Tras su pinchazo de 2004, Rajoy necesitó siete años para ganar. Lo hizo a lomos de la durísima resaca de la crisis subprime y con una mayoría absoluta que luego desaprovechó.

De familia de buenos juristas gallegos, Mariano era un chaval inteligente y un portento memorístico, que tras estudiar Derecho en Santiago se convirtió con solo 23 años en el registrador más joven. Luego se metió en los jardines de la política gallega, al tiempo que disfrutaba de una soltería dilatada y lúdica, que prolongó por un tiempo tras su salto a Madrid. Pero a pesar de pasarse toda su vida adulta en el coche oficial, su espíritu no era el de un político, sino más bien el de un alto funcionario. Rajoy era perfecto… si se le asignaba una tarea (por ejemplo, nadie cortaba las cabezas de los barones regionales tachados por Aznar con más suavidad, casi le daban las gracias tras el almuerzo-killer).

Sin embargo, carecía de una carga ideológica bien definida. Aspiraba a una gestión «razonable» de las cosas y se conformaba con ella. Su espíritu evocaba el de un agradable señor salido de un casino provinciano de antaño, un conservador tolerante, con mucho sentido del humor y sin gana alguna de meterse «en líos». Pero resultó —ay— que la política española del siglo XXI se había convertido en un espinoso lío, porque frente a él había un plan cerrado para liquidar la obra de la Transición mediante una coalición de la izquierda y el separatismo. Y eso no lo vio venir.

Como jefe de recursos humanos tampoco estuvo fino. Le alquiló la maquinaria a Sorayita. Pero resultó que no era tan lista como ella hacía ver, sino más bien lo contrario, o no mucho más (se me acaba de pegar la jerga marianista). Algún ministro, como el de Interior, cantaba a leguas que era un peligro.

Llegado al Gobierno, Rajoy se encontró con la economía tiritando y dedicó a ello todos sus esfuerzos (que fueron muchos, pues la caricatura del vagazo de puro, güisqui y Marca era mendaz e injusta).
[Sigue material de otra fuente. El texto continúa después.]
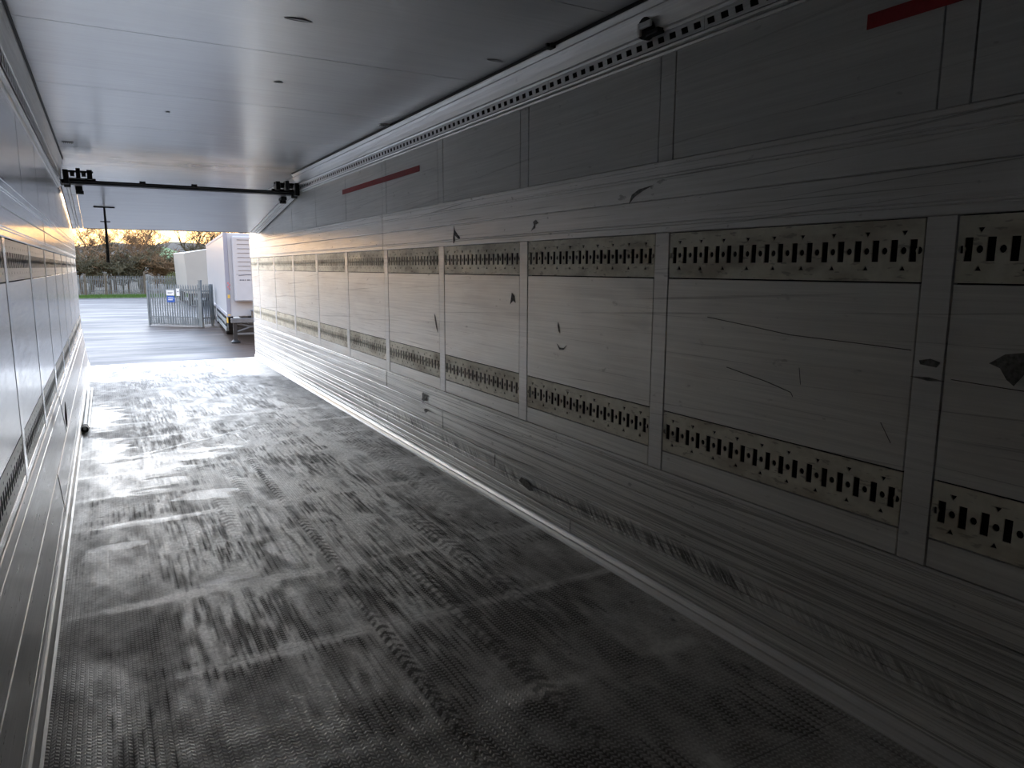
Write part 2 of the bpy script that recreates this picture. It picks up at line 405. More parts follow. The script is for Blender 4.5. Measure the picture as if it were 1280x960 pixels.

Centrado en evitar la bancarrota, se desentendió de la liza ideológica, en la que nunca creyó.

Después hubo de lidiar con el golpe catalán, donde su espíritu institucional lo llevó a esperar por el PSOE para atajarlo, lo que permitió una crecida que habría sido evitable, pues Sánchez remoloneó más de lo debido (y además hoy sabemos que jugaba con doble baraja).

Su presidencia la considero mejorable. Pero aun así, veo al reaparecido Mariano, repartiendo mandobles irónicos en el Congreso a una comunista lega y fanática y a los más sañudos enemigos de España, y todas mis simpatías están con él. Este tío me cae bien, no puedo evitarlo. Se echa de menos su agudeza oratoria y también su buen carácter, su fair play, que demostró con creces cuando un chaval le partió la cara –literalmente– de un puñetazo en Pontevedra y evitó cualquier utilización política, o cualquier aspaviento narcisista (imagínense si le ocurriese a Mi Persona).

Rajoy, el más grato de los contertulios, es un buen tipo, al que le tocó barrer la cocina de una lamentable corrupción genovesa que no había iniciado él. Un probo servidor público, aunque para recibir el título de estadista se requiere subir un peldaño más. Lástima que nunca se animase, pues tenía cabeza para ello y se habrían evitado muchas de las actuales calamidades.